• _EXERCISE DETAILS_
Read the lines that follow and pick out every one containing the word "objects".
>> BEGIN GIVEN MATERIAL
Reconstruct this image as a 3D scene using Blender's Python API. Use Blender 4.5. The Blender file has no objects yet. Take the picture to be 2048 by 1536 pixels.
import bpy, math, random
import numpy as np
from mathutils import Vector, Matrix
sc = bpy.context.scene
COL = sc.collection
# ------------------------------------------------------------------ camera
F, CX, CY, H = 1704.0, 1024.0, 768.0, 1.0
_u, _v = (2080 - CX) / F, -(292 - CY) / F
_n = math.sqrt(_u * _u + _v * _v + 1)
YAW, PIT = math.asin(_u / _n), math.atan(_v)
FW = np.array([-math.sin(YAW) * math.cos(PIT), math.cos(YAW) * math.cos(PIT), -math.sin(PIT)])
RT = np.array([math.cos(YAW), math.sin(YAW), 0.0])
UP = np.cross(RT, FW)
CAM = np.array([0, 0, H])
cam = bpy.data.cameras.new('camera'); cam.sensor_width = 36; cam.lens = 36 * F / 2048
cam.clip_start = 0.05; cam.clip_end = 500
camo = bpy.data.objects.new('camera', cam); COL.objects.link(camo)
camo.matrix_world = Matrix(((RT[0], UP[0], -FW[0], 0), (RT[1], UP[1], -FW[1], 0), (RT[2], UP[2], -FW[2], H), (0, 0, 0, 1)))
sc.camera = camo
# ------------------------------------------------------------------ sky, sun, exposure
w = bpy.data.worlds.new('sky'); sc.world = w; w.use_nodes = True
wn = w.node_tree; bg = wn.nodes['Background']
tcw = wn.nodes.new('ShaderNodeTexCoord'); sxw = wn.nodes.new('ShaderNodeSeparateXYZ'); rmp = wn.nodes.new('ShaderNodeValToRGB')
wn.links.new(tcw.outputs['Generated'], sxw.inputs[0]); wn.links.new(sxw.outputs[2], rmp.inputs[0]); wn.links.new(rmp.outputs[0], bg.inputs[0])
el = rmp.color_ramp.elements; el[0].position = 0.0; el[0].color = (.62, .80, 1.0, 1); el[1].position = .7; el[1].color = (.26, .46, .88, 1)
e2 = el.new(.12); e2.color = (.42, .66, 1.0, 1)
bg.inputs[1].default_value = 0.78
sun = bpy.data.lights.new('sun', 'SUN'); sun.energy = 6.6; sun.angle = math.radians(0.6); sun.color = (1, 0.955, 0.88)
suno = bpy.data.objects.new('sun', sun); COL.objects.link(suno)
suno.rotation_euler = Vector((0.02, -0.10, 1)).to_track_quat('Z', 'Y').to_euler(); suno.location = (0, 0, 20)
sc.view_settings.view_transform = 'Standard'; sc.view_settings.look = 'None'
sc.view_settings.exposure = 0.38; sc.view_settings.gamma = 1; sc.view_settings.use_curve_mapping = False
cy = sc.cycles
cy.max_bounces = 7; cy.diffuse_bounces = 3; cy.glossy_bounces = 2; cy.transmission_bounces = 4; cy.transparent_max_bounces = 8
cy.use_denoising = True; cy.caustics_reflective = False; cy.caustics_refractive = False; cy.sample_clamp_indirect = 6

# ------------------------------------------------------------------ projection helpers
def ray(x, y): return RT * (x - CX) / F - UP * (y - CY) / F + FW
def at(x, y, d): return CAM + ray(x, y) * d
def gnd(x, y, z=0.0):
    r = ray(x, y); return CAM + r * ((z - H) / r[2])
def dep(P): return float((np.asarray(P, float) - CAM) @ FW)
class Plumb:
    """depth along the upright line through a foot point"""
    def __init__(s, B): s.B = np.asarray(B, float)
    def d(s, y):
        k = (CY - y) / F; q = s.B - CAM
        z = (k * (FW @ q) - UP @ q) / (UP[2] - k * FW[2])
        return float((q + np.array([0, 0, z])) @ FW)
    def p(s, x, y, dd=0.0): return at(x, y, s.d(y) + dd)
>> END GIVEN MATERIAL
• _FINAL RESULT_
Reconstruct this image as a 3D scene using Blender's Python API. Use Blender 4.5. The Blender file has no objects yet. Take the picture to be 2048 by 1536 pixels.
camo = bpy.data.objects.new('camera', cam); COL.objects.link(camo)
suno = bpy.data.objects.new('sun', sun); COL.objects.link(suno)